Five Easy Steps To Start A Personal War On Waste

Five Easy Steps To Start A Personal War On Waste

Five Easy Steps To Start A Personal War On Waste

Earlier this year the ABC aired War On Waste which opened our eyes to the shocking amount of food, clothing and other materials that are wasted each year in Australia.  You may have watched the program and tried to reduce the amount of waste in your household, or perhaps you thought it was yet another problem to worry about that is too hard solve.  While it is easy to be overwhelmed by the state of our world and its problems, there is no doubt that every little bit helps.  Here are five easy steps you can take to begin your own war on waste, and the best thing is that you’re probably doing some of these already.


  • Ditch the plastic shopping bags: If you’re ordering from The Organic Place you’ve already reduced your plastic bag usage significantly.  Our produce comes in gorgeous brown paper bags and you can choose the option to be entirely plastic bag free (for some smaller individual produce within the larger bag) when you shop with us.  What’s even better than recycling your large brown paper bag is the fact that it can be reused by us if you leave the previous week’s bag it out on delivery day.  Keep a few green bags in your car or hand bag (you can purchase ones which roll up into nothing) for when you are shopping for other things, and voila, you have already made a huge change.


  • Purchase a keep cup and waterbottle: one of the most confronting images in War On Waste was the amount of coffee cups and plastic water bottles that were wasted.  If you are a regular coffee drinker, it truly will make the world of difference if you purchase a keep cup to have your takeaway brew in.  While they can be costly at first, some cafes offer cheaper deals if you purchase keep cups from them, and some cafes even give you a discount when using a reusable cup, so it will eventually pay for itself.  Carrying your own waterbottle is just as important as you won’t be tempted to buy a drink when you are out and about as there are only so many times a plastic bottle can be recycled.

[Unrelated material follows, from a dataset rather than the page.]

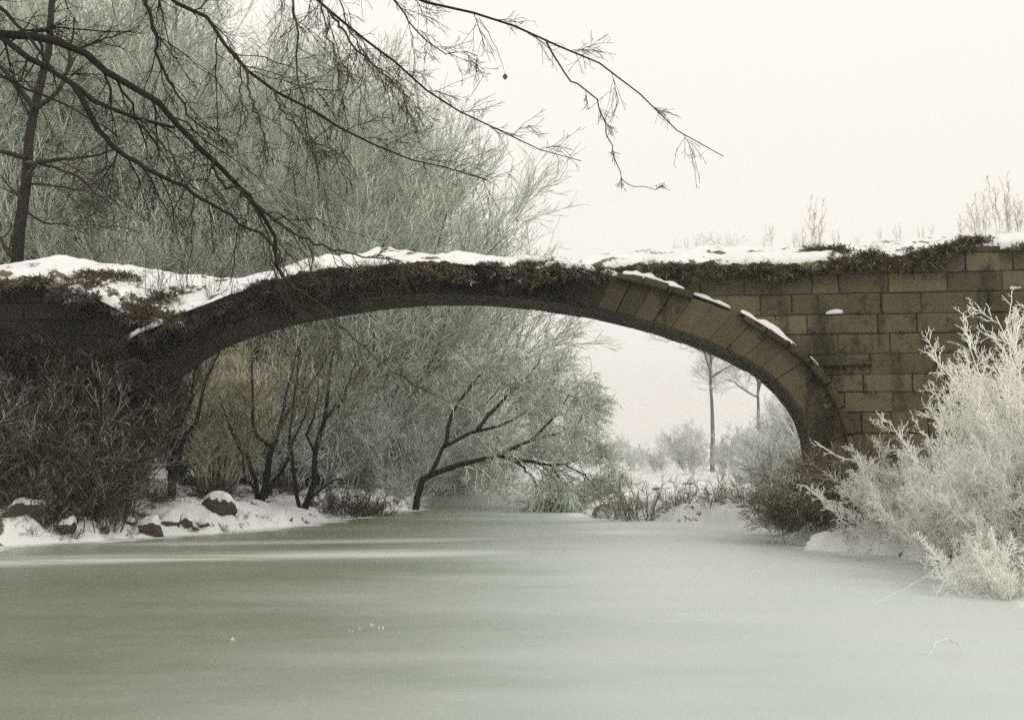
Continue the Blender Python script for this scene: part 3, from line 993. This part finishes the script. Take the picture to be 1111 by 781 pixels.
branch([(0, -230), (180, -210), (350, -70), (430, -8), (452, 0), (493, 10), (526, 20), (563, 29), (604, 47), (641, 64), (674, 88), (707, 113), (752, 156), (785, 168)], .036, .003, OY, -1.8, tr_at(9.4), 12, .55, seed=38, tmin=.45, fall=.85)
branch([(592, 43), (612, 78), (645, 107), (657, 139), (674, 189), (688, 202), (719, 203)], .008, .0022, OY - 1.55, -.3, None, 4, .18, seed=39, fall=.85)
branch([(159, -40), (159, 0), (169, 42), (180, 84), (215, 134), (246, 161)], .020, .004, OY - .4, -.2, None, 10, .5, seed=40)
branch([(265, 207), (285, 228), (307, 246), (346, 265), (384, 275), (420, 281), (458, 290)], .016, .004, OY - .45, -.6, None, 8, .4, seed=41)
branch([(300, 275), (306, 300), (343, 327), (367, 351), (409, 390), (440, 412), (468, 424)], .010, .003, OY - .55, -.3, None, 7, .3, seed=42)
branch([(355, 9), (375, 37), (392, 58), (411, 76), (440, 105), (452, 120)], .012, .003, OY - 1.1, -.2, None, 9, .4, seed=43)
branch([(261, 66), (262, 100), (260, 146), (259, 170)], .008, .003, OY - .7, -.1, None, 4, .25, seed=44)
branch([(266, 74), (274, 110), (285, 145), (297, 182)], .012, .003, OY - .7, -.2, None, 7, .3, seed=45)
branch([(296, 96), (306, 120), (330, 150), (345, 175)], .009, .003, OY - .75, -.2, None, 6, .3, seed=46)
branch([(232, 172), (240, 200), (255, 205), (275, 222), (290, 255), (298, 300), (310, 330)], .014, .004, OY - .4, -.2, None, 7, .35, seed=47)
branch([(-60, -30), (0, 10), (20, 26), (45, 60)], .045, .012, OY, -.3, tr_at(7.0), 7, .7, seed=48)
branch([(400, -120), (410, -40), (440, 20), (480, 55), (515, 60), (520, 80)], .012, .003, OY - 1.3, -.1, None, 8, .4, seed=49)
branch([(300, -80), (318, -10), (322, 60), (330, 120), (345, 190)], .013, .003, OY - .9, -.1, None, 10, .45, seed=50)
branch([(340, -60), (352, 20), (366, 70), (372, 120)], .010, .003, OY - 1.0, -.1, None, 8, .4, seed=51)
branch([(360, -90), (372, 10), (395, 60), (440, 95)], .009, .003, OY - 1.0, -.1, None, 8, .4, seed=52)
branch([(-100, -260), (-40, -330), (60, -420), (180, -460)], .09, .01, OY, 2.5, tr_at(10.0), 16, 1.1, seed=53)
branch([(-330, -260), (-420, -330), (-560, -360)], .09, .01, OY, 1.5, tr_at(9.0), 16, 1.1, seed=54)
branch([(-330, 20), (-420, -40), (-520, -60)], .08, .01, OY, -1.5, tr_at(7.0), 16, 1.1, seed=55)
# one dead leaf still hanging
lp = px_path([(520, 20), (535, 45), (546, 70), (548, 80)], OY - 1.5)
P0, R0 = paths_to_set([rel(lp)], 8, [.004], [.0015], .004, go)
build_strands('twig', [(P0, R0, 4)], M_yellow_twig, ov)
c0 = rel([at(548, 85, OY - 1.5)])[0]
Vl, Fl = [], []
outl = [(0, 0), (.012, -.008), (.02, -.022), (.017, -.036), (.008, -.048), (0, -.056)]
for i, (w, h) in enumerate(outl):
    for sgn, dy_ in ((-1, .006), (0, 0), (1, .008)):
        Vl.append((c0.x + sgn * w, c0.y + dy_ * (1 if sgn else 0) + .01 * math.sin(i), c0.z + .04 + h))
for i in range(len(outl) - 1):
    for j in range(2):
        a = i * 3 + j; Fl.append((a, a + 1, a + 4, a + 3))
lf = mesh_py('dead_leaf', Vl, Fl, M_tuft, ov, smooth=True, recalc=False)
md = lf.modifiers.new('thick', 'SOLIDIFY'); md.thickness = .0015

# ------------------------------------------------------------------ bushes, thickets, tufts
def make_bush(name, seed, n, H, rad, tilt, mat, l1, l2, l3=None, r0=.012, tip=.004, up=.15, droop=None):
    g_ = np.random.default_rng(seed)
    paths = []
    for i in range(n):
        a = g_.uniform(0, 6.283); rr = rad * math.sqrt(g_.uniform(0, 1))
        o = np.array([math.cos(a) * rr, math.sin(a) * rr, -.15])
        a2 = a + g_.normal() * .7
        tl = math.radians(g_.uniform(*tilt)) * (.35 + .65 * rr / rad)
        L = H * g_.uniform(.55, 1.0)
        d = np.array([math.sin(tl) * math.cos(a2), math.sin(tl) * math.sin(a2), math.cos(tl)])
        dz = droop if droop is not None else up
        paths.append([o + L * (d * u + np.array([0, 0, dz]) * u * u) + g_.normal(size=3) * .03 * L * u for u in (0, .25, .5, .75, 1)])
    P0, R0 = paths_to_set(paths, 8, [r0] * n, [tip * 1.3] * n, .008 * H, g_)
    P1, R1 = spawn(P0, R0, l1[0], .12, 1, (l1[1], 14), l1[2], up, .16, .8, tip, 5, g_, .4)
    sets = [(P0, R0, 5), (P1, R1, 4)]
    if l2:
        P2, R2 = spawn(P1, R1, l2[0], .15, 1, (l2[1], 14), l2[2], up, .16, .9, tip, 3, g_, .3)
        sets.append((P2, R2, 3))
        if l3:
            P3, R3 = spawn(P2, R2, l3[0], .15, 1, (l3[1], 14), l3[2], up, .16, .9, tip, 3, g_, .3)
            sets.append((P3, R3, 3))
    o = build_strands(name, sets, mat)
    return o


def put_mesh(proto, first, loc, rz, sc_, label, cat, group=None):
    o = proto if first else proto.copy()
    if not first: COL.objects.link(o)
    o.location = loc; o.rotation_euler = (0, 0, rz)
    o.scale = sc_ if isinstance(sc_, tuple) else (sc_,) * 3
    for k in ('label', 'category', 'group'):
        if k in o: del o[k]
    return tag(o, label, cat, group)


# white hoar frosted bushes on the right bank
wb1 = make_bush('hoar_frosted_bush', 61, 44, 2.7, .8, (5, 48), M_white_twig, (13, 34, .50), (8, 38, .19), (4, 45, .065), r0=.010, tip=.0042, up=.12)
wb2 = make_bush('hoar_frosted_bush', 62, 60, 2.0, .9, (10, 70), M_white_twig, (13, 38, .42), (8, 40, .17), (4, 45, .065), r0=.009, tip=.0042, up=.05)
wspots = [(wb1, 8.4, 18.6, 1.12, 'tallest white hoar frosted bush against the wall at the right edge'),
          (wb1, 7.75, 19.2, .82, 'white hoar frosted bush just left of the tallest one on the right bank'),
          (wb2, 7.3, 18.0, .92, 'rounded white frosted bush in the middle of the right bank'),
          (wb2, 6.9, 16.0, .82, 'low white frosted bush nearest the camera at the right edge of the ice'),
          (wb1, 9.4, 19.6, 1.15, None), (wb2, 7.9, 16.3, 1.0, 'spreading white frosted bush low at the right edge of the view'),
          (wb2, 7.0, 20.6, .85, 'small white frosted bush between the brown bush and the tall white ones'),
          (wb2, 6.1, 15.0, .55, 'small white frosted clump at the lowest right corner of the bank'),
          (wb1, 7.1, 17.2, .52, 'white frosted bush with loose stems in front of the rounded one'),
          (wb2, 6.75, 18.9, .62, 'lowest white frosted clump leaning over the ice edge on the right')]
seen = set()
for p_, x_, y_, s_, lb_ in wspots:
    put_mesh(p_, p_.name not in seen, (x_, y_, gz(x_, y_) - .05), prng.uniform(0, 6.28), s_, lb_ or 'white frosted bush cut by the right edge of the view, behind the others', 'bush')
    seen.add(p_.name)
# brown bush under the right foot of the arch
bb = make_bush('brown_bush', 63, 48, 1.5, .75, (5, 75), M_brown, (9, 38, .5), (6, 40, .25), (2, 40, .12), r0=.008, tip=.0035, up=0)
for i, (px, y_, s_, lb_) in enumerate([(893, 24.0, .95, 'dark brown bare bush at the foot of the right pier beside the ice'), (925, 23.6, 1.1, 'brown bare bush between the pier foot and the white bushes'),
                                       (856, 27.0, .52, 'thin brown bush under the right side of the arch, left of the pier'), (960, 23.2, .95, 'frost tipped brown bush half hidden behind the white bushes')]):
    x_ = at(px, 500, y_).x
    put_mesh(bb, i == 0, (x_, y_, gz(x_, y_) - .05), i * 1.9, s_, lb_, 'bush')
# frosted fallen sticks near it
for i, (pts, y_, lb_) in enumerate([([(872, 527), (890, 540), (905, 545), (930, 545), (950, 549)], 22.4, 'white frosted stick poking left out of the brown bush'),
                                    ([(883, 478), (905, 493), (930, 502), (960, 512), (1000, 520)], 22.6, 'long frosted branch slanting down in front of the wall foot')]):
    g_ = np.random.default_rng(70 + i)
    pth = px_path(pts, y_, .3); pth.reverse()
    b0 = pth[0].copy()
    pth = [p - b0 for p in pth]
    P0, R0 = paths_to_set([pth], 14, [.022], [.009], .01, g_)
    P1, R1 = spawn(P0, R0, 7, .3, 1, (45, 12), .35, .1, .15, .6, .005, 5, g_)
    P2, R2 = spawn(P1, R1, 4, .3, 1, (45, 12), .12, .1, .15, .8, .004, 3, g_)
    o = build_strands('frosted_branch', [(P0, R0, 6), (P1, R1, 4), (P2, R2, 3)], M_white_twig)
    o.location = b0
    tag(o, lb_, 'branch')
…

  • Red-cycle: Check with your local council to see if they recycle soft plastics in your regular recycling, in which case you are able to recycle many more plastic materials (such as foily-looking packets and plastic wrap).  If not, you can still collect your soft plastics separately and drop them into a red-cycling bin at one of your local supermarkets.  While it may be yet another thing to remember, once you get into the habit, it will become second nature.


  • Compost:  One of the people who undertook the challenge to reduce their household waste in War On Waste remarked that he thought that food scraps in the regular bin would be okay if it ended up at the tip as it would easily break down.  But he discovered that is not the case.  When food is compacted at the tip (especially within a plastic bag), it creates high levels of methane as it decomposes.  If getting a compost bin seems all too hard, consider digging a small hole in your garden to throw food scraps into, or even throwing your scraps to your pet or on your garden for the local birds.  Ideally, avoid having any leftover food at all.


  • Go plastic free for your lunch:  With all the amazing lunchboxes on offer with their special compartments or separate containers these days, it is relatively simply to avoid wrapping your lunch in plastic wrap.  The more fruit and veg you put into lunchboxes, the less packaging you will use, likewise with homemade foods like muffins and bliss balls.  If you do want to eat something from a packet, consider buying the largest size of an item (crackers or corn chips for example) and then taking a little bit out for separate portions.


So why not give some of these a go?  Don’t feel guilty if you forget your Keep Cup occasionally or forget to red-cycle something.  We lead busy lives and it is unlikely we will be all be perfect at reducing our waste but there is no doubt that every little bit helps and the more we know, the more we can do.